-- Exercise inputs --
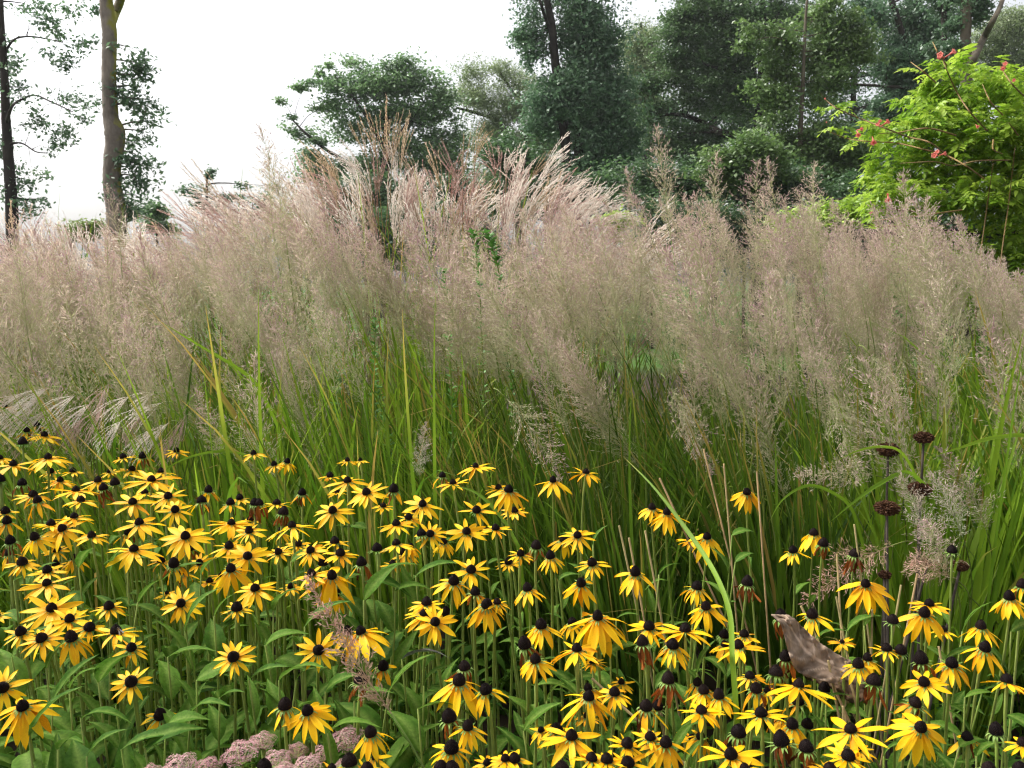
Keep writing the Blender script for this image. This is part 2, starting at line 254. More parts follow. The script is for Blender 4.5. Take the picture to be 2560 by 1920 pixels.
# ------------------------------------------------------------------ coneflowers: view, x, y of the cone, width across the petals, state, tilt to the viewer
FL = """A 415 480 390 F 5|A 115 540 330 F 5|A 195 350 90 B 0|A 230 250 120 h 0|A 385 290 280 f 0|A 0 490 200 f 0|A 190 700 150 W 0|A 630 600 170 f 0|A 520 680 280 f 0|A 845 680 300 F 3|A 890 740 220 W 0|A 990 695 90 B 0|A 655 760 380 F 5|A 1310 670 460 F 8|A 285 800 320 F 5|A 320 850 300 H 5|A 1450 815 340 F 28|A 1510 935 320 F 33|A 1145 865 400 F 18|A 1740 850 200 H 0|A 1250 785 200 f 0|A 700 850 300 F 0|A 45 945 220 F 15|A 60 1030 200 H 5|A 640 990 330 F 5|A 440 1050 300 F 5|A 530 1095 420 F 28|A 1200 1040 430 F 10|A 1600 1160 450 F 18|A 2000 1045 400 F 8|A 2150 1115 300 F 15|A 295 1170 300 D 10|A 790 1155 300 F 3|A 1155 1270 480 F 15|A 1980 1245 350 F 6|A 2140 1335 400 F 33|A 1500 1395 330 H 15|A 1720 1395 180 f 38|A 190 1385 300 F 14|A 405 1455 330 F 14|A 400 1565 440 F 24|A 1990 1440 370 D 20|A 485 1275 250 f 5|A 85 1200 150 W 0|A 1990 870 90 h 0|A 2200 870 180 W 0|A 2200 1610 430 F 30|A 75 1310 200 h 0|A 2190 450 220 f 0|A 1230 470 120 h 0|A 1060 480 200 f 0|A 5 670 100 B 0|A 40 40 170 f 0|A 310 200 110 h 0
B 790 680 400 F 8|B 950 780 370 F 24|B 400 785 140 h 0|B 1190 755 260 H 5|B 1440 885 400 F 22|B 660 940 390 F 24|B 240 950 200 W 0|B 180 875 270 F 0|B 25 875 150 W 0|B 2185 755 300 D 12|B 1895 560 340 f 0|B 1700 700 280 f 0|B 1610 640 130 h 0|B 1905 935 360 F 24|B 2070 1090 280 F 10|B 1320 1000 220 F 18|B 1210 1050 320 F 10|B 1425 1135 170 B 0|B 1505 1145 300 F 45|B 1820 1120 380 F 28|B 1620 1210 200 d 5|B 310 1070 380 F 5|B 680 1205 260 F 5|B 465 1285 300 F 20|B 190 1300 190 F 8|B 730 1305 310 F 18|B 1045 1260 200 B 0|B 1210 1220 320 F 10|B 910 1385 380 H 10|B 580 1390 100 b 0|B 475 1485 350 F 14|B 655 1500 480 D 26|B 1860 1450 380 F 23|B 1710 1545 330 D 20|B 1100 900 170 f 0|B 700 780 150 f 0|B 640 640 180 f 0|B 790 510 130 f 0|B 900 510 110 f 0|B 300 1600 180 f 5|B 1340 1250 150 d 0
C 355 680 310 d 5|C 640 610 320 f 0|C 20 940 250 f 5|C 1210 910 250 D 5|C 1340 955 320 D 10|C 2030 780 270 D 24|C 565 1155 330 F 38|C 450 1190 250 d 10|C 1685 1165 310 D 18|C 1540 1190 240 f 0|C 75 1315 200 F 18|C 210 1240 160 W 0|C 330 1330 230 D 5|C 690 1390 310 F 24|C 595 1565 320 D 24|C 130 1605 270 D 8|C 1065 1470 350 D 14|C 1600 1590 280 D 5|C 2035 1555 200 W 0
D 395 1130 290 D 5|D 215 1280 240 D 5|D 480 1220 190 W 0|D 750 1310 160 W 0|D 1590 1280 210 B 0
E 445 262 540 F 18|E 600 355 380 F 14|E 940 245 310 F 18|E 1560 225 370 F 33|E 2045 255 290 F 14|E 175 465 330 F 18|E 350 520 420 F 28|E 775 425 280 F 10|E 1000 455 400 F 15|E 610 510 350 D 14|E 1135 605 320 F 24|E 1130 900 380 F 42|E 2010 685 390 F 33|E 20 955 420 F 45|E 190 1105 470 D 22|E -30 320 180 F 8|E 1380 1180 100 h 20|E 1440 140 110 f 5
F 540 630 400 F 42|F 900 455 480 D 14|F 790 460 300 d 5|F 1475 210 320 F 8|F 1460 310 420 F 10|F 1550 385 400 F 38|F 1640 300 100 b 0|F 1895 120 280 H 10|F 1995 225 350 D 20|F 2085 210 200 F 10|F 1800 760 190 W 0|F 1755 880 460 D 12|F 1980 960 330 D 12|F 250 1090 290 H 5|F 440 1145 430 D 16|F 985 1330 340 D 10|F 910 870 200 W 0|F 1665 1190 280 W 0|F 1830 1280 280 D 10|F 1690 1460 380 D 12|F 805 1570 200 B 0|F 655 1650 250 F 0|F 960 1650 380 F 5|F 70 1620 350 H 5|F 1020 1560 150 d 0|F 1600 1630 130 B 0|F 1690 1640 130 B 0|F 2000 1600 230 f 5|F 2150 1560 230 F 8|F 700 130 300 d 14|F 1100 760 150 h 5
G 1675 245 320 D 18|G 250 400 340 D 12|G 520 380 250 d 5|G 740 330 560 D 14|G 1185 415 390 F 18|G 1495 440 510 F 0|G 1390 570 330 D 12|G 1125 550 330 W 0|G 105 565 240 W 0|G 200 700 330 D 15|G 560 610 460 F 4|G 700 720 230 f 5|G 2005 485 240 F 5|G 1955 580 480 F 8|G 1835 575 200 d 0|G 1350 870 230 W 0|G 655 950 230 d 0|G 665 1020 440 D 5|G 885 985 330 F 5|G 1655 965 280 D 8|G 1785 1010 280 D 8|G 1605 905 250 d 5|G 2055 845 250 F 3|G 2110 950 280 H 8|G 1635 1140 440 F 5|G 1160 1100 480 H 0|G 1255 1100 120 b 0|G 515 1360 590 F 12|G 385 1300 330 d 5|G 2150 1160 480 F -4|G 1000 1430 330 F 3|G 1195 1370 280 F 12|G 1330 1415 400 D 18|G 1960 1320 230 W 0|G 1890 1520 570 F 10|G 2010 1640 250 F 0|G 820 1560 400 F 0|G 1000 1590 440 F 8|G 690 1550 300 F 0|G 430 1640 150 B 0|G 1630 1370 240 d 10|G 20 1560 300 F 5|G 1835 490 100 b 0
H 845 50 460 D 15|H 380 310 330 D 8|H 110 330 130 W 0|H 1395 220 330 F 0|H 1355 300 370 D 18|H 1080 360 190 B 0|H 2085 160 330 D 3|H 1840 410 330 D 2|H 1880 600 330 D 10|H 1025 605 280 F 4|H 1150 620 200 B 0|H 860 690 250 d 2|H 780 740 290 D 6|H 915 880 250 W 0|H 1345 900 440 F 20|H 1590 730 360 D 6|H 1320 695 150 W 0|H 1280 1075 330 H 14|H 1325 1290 500 D 15|H 2065 880 400 F -9|H 150 680 150 W 0|H 70 805 230 W 0|H 265 920 640 F -2|H 110 1210 200 d 0|H 210 1260 330 D 10|H 345 1260 150 b 0|H 710 1300 680 F 2|H 110 1390 260 W 0|H 330 1450 200 W 0|H 695 1530 430 F 8|H 780 1470 240 f 3|H 535 1650 350 F 0|H 1970 1310 150 B 0|H 2200 1420 280 F 0|H 1915 1640 150 B 0|H 2180 1640 150 B 0|H 1720 1370 120 h 0|H 490 950 120 b 0|H 640 560 130 f 0|H 2195 60 110 h 0"""
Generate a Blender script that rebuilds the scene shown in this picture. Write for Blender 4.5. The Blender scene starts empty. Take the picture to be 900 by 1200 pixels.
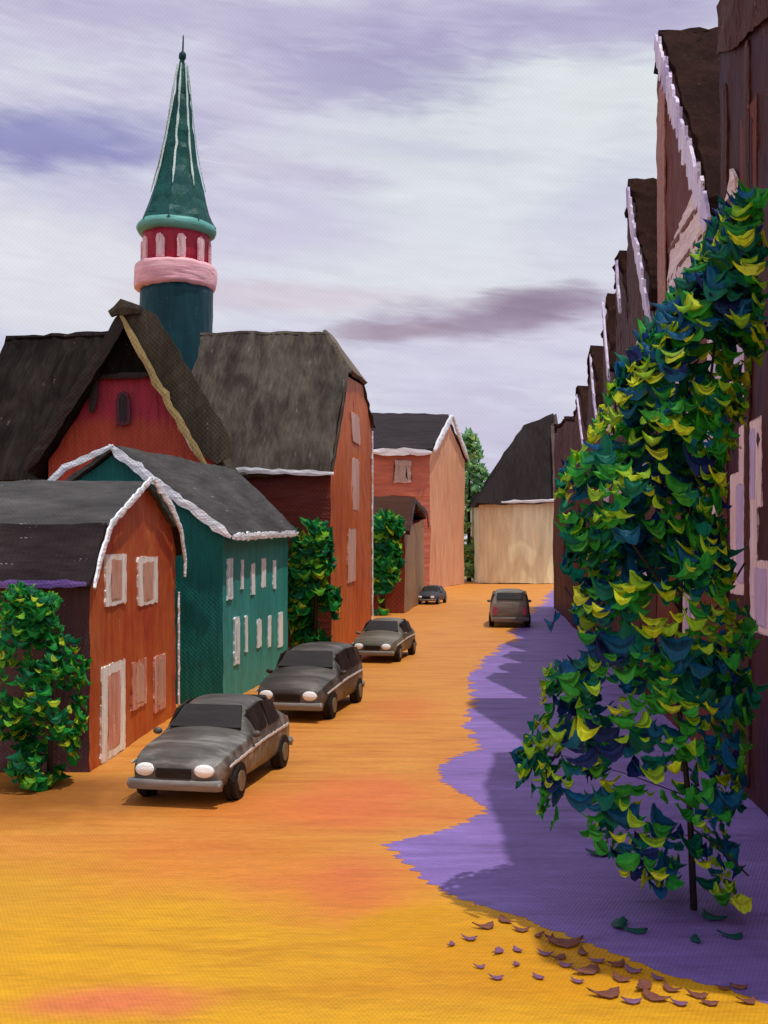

-- Stated task --
Set down all the data again exactly as above, pictures excluded.

-- Reply --
Keep writing the Blender script for this image. This is part 2, starting at line 254. More parts follow. The script is for Blender 4.5. Take the picture to be 2560 by 1920 pixels.
# ------------------------------------------------------------------ coneflowers: view, x, y of the cone, width across the petals, state, tilt to the viewer
FL = """A 415 480 390 F 5|A 115 540 330 F 5|A 195 350 90 B 0|A 230 250 120 h 0|A 385 290 280 f 0|A 0 490 200 f 0|A 190 700 150 W 0|A 630 600 170 f 0|A 520 680 280 f 0|A 845 680 300 F 3|A 890 740 220 W 0|A 990 695 90 B 0|A 655 760 380 F 5|A 1310 670 460 F 8|A 285 800 320 F 5|A 320 850 300 H 5|A 1450 815 340 F 28|A 1510 935 320 F 33|A 1145 865 400 F 18|A 1740 850 200 H 0|A 1250 785 200 f 0|A 700 850 300 F 0|A 45 945 220 F 15|A 60 1030 200 H 5|A 640 990 330 F 5|A 440 1050 300 F 5|A 530 1095 420 F 28|A 1200 1040 430 F 10|A 1600 1160 450 F 18|A 2000 1045 400 F 8|A 2150 1115 300 F 15|A 295 1170 300 D 10|A 790 1155 300 F 3|A 1155 1270 480 F 15|A 1980 1245 350 F 6|A 2140 1335 400 F 33|A 1500 1395 330 H 15|A 1720 1395 180 f 38|A 190 1385 300 F 14|A 405 1455 330 F 14|A 400 1565 440 F 24|A 1990 1440 370 D 20|A 485 1275 250 f 5|A 85 1200 150 W 0|A 1990 870 90 h 0|A 2200 870 180 W 0|A 2200 1610 430 F 30|A 75 1310 200 h 0|A 2190 450 220 f 0|A 1230 470 120 h 0|A 1060 480 200 f 0|A 5 670 100 B 0|A 40 40 170 f 0|A 310 200 110 h 0
B 790 680 400 F 8|B 950 780 370 F 24|B 400 785 140 h 0|B 1190 755 260 H 5|B 1440 885 400 F 22|B 660 940 390 F 24|B 240 950 200 W 0|B 180 875 270 F 0|B 25 875 150 W 0|B 2185 755 300 D 12|B 1895 560 340 f 0|B 1700 700 280 f 0|B 1610 640 130 h 0|B 1905 935 360 F 24|B 2070 1090 280 F 10|B 1320 1000 220 F 18|B 1210 1050 320 F 10|B 1425 1135 170 B 0|B 1505 1145 300 F 45|B 1820 1120 380 F 28|B 1620 1210 200 d 5|B 310 1070 380 F 5|B 680 1205 260 F 5|B 465 1285 300 F 20|B 190 1300 190 F 8|B 730 1305 310 F 18|B 1045 1260 200 B 0|B 1210 1220 320 F 10|B 910 1385 380 H 10|B 580 1390 100 b 0|B 475 1485 350 F 14|B 655 1500 480 D 26|B 1860 1450 380 F 23|B 1710 1545 330 D 20|B 1100 900 170 f 0|B 700 780 150 f 0|B 640 640 180 f 0|B 790 510 130 f 0|B 900 510 110 f 0|B 300 1600 180 f 5|B 1340 1250 150 d 0
C 355 680 310 d 5|C 640 610 320 f 0|C 20 940 250 f 5|C 1210 910 250 D 5|C 1340 955 320 D 10|C 2030 780 270 D 24|C 565 1155 330 F 38|C 450 1190 250 d 10|C 1685 1165 310 D 18|C 1540 1190 240 f 0|C 75 1315 200 F 18|C 210 1240 160 W 0|C 330 1330 230 D 5|C 690 1390 310 F 24|C 595 1565 320 D 24|C 130 1605 270 D 8|C 1065 1470 350 D 14|C 1600 1590 280 D 5|C 2035 1555 200 W 0
D 395 1130 290 D 5|D 215 1280 240 D 5|D 480 1220 190 W 0|D 750 1310 160 W 0|D 1590 1280 210 B 0
E 445 262 540 F 18|E 600 355 380 F 14|E 940 245 310 F 18|E 1560 225 370 F 33|E 2045 255 290 F 14|E 175 465 330 F 18|E 350 520 420 F 28|E 775 425 280 F 10|E 1000 455 400 F 15|E 610 510 350 D 14|E 1135 605 320 F 24|E 1130 900 380 F 42|E 2010 685 390 F 33|E 20 955 420 F 45|E 190 1105 470 D 22|E -30 320 180 F 8|E 1380 1180 100 h 20|E 1440 140 110 f 5
F 540 630 400 F 42|F 900 455 480 D 14|F 790 460 300 d 5|F 1475 210 320 F 8|F 1460 310 420 F 10|F 1550 385 400 F 38|F 1640 300 100 b 0|F 1895 120 280 H 10|F 1995 225 350 D 20|F 2085 210 200 F 10|F 1800 760 190 W 0|F 1755 880 460 D 12|F 1980 960 330 D 12|F 250 1090 290 H 5|F 440 1145 430 D 16|F 985 1330 340 D 10|F 910 870 200 W 0|F 1665 1190 280 W 0|F 1830 1280 280 D 10|F 1690 1460 380 D 12|F 805 1570 200 B 0|F 655 1650 250 F 0|F 960 1650 380 F 5|F 70 1620 350 H 5|F 1020 1560 150 d 0|F 1600 1630 130 B 0|F 1690 1640 130 B 0|F 2000 1600 230 f 5|F 2150 1560 230 F 8|F 700 130 300 d 14|F 1100 760 150 h 5
G 1675 245 320 D 18|G 250 400 340 D 12|G 520 380 250 d 5|G 740 330 560 D 14|G 1185 415 390 F 18|G 1495 440 510 F 0|G 1390 570 330 D 12|G 1125 550 330 W 0|G 105 565 240 W 0|G 200 700 330 D 15|G 560 610 460 F 4|G 700 720 230 f 5|G 2005 485 240 F 5|G 1955 580 480 F 8|G 1835 575 200 d 0|G 1350 870 230 W 0|G 655 950 230 d 0|G 665 1020 440 D 5|G 885 985 330 F 5|G 1655 965 280 D 8|G 1785 1010 280 D 8|G 1605 905 250 d 5|G 2055 845 250 F 3|G 2110 950 280 H 8|G 1635 1140 440 F 5|G 1160 1100 480 H 0|G 1255 1100 120 b 0|G 515 1360 590 F 12|G 385 1300 330 d 5|G 2150 1160 480 F -4|G 1000 1430 330 F 3|G 1195 1370 280 F 12|G 1330 1415 400 D 18|G 1960 1320 230 W 0|G 1890 1520 570 F 10|G 2010 1640 250 F 0|G 820 1560 400 F 0|G 1000 1590 440 F 8|G 690 1550 300 F 0|G 430 1640 150 B 0|G 1630 1370 240 d 10|G 20 1560 300 F 5|G 1835 490 100 b 0
H 845 50 460 D 15|H 380 310 330 D 8|H 110 330 130 W 0|H 1395 220 330 F 0|H 1355 300 370 D 18|H 1080 360 190 B 0|H 2085 160 330 D 3|H 1840 410 330 D 2|H 1880 600 330 D 10|H 1025 605 280 F 4|H 1150 620 200 B 0|H 860 690 250 d 2|H 780 740 290 D 6|H 915 880 250 W 0|H 1345 900 440 F 20|H 1590 730 360 D 6|H 1320 695 150 W 0|H 1280 1075 330 H 14|H 1325 1290 500 D 15|H 2065 880 400 F -9|H 150 680 150 W 0|H 70 805 230 W 0|H 265 920 640 F -2|H 110 1210 200 d 0|H 210 1260 330 D 10|H 345 1260 150 b 0|H 710 1300 680 F 2|H 110 1390 260 W 0|H 330 1450 200 W 0|H 695 1530 430 F 8|H 780 1470 240 f 3|H 535 1650 350 F 0|H 1970 1310 150 B 0|H 2200 1420 280 F 0|H 1915 1640 150 B 0|H 2180 1640 150 B 0|H 1720 1370 120 h 0|H 490 950 120 b 0|H 640 560 130 f 0|H 2195 60 110 h 0"""
Generate a Blender script that rebuilds the scene shown in this picture. Write for Blender 4.5. The Blender scene starts empty. Take the picture to be 900 by 1200 pixels.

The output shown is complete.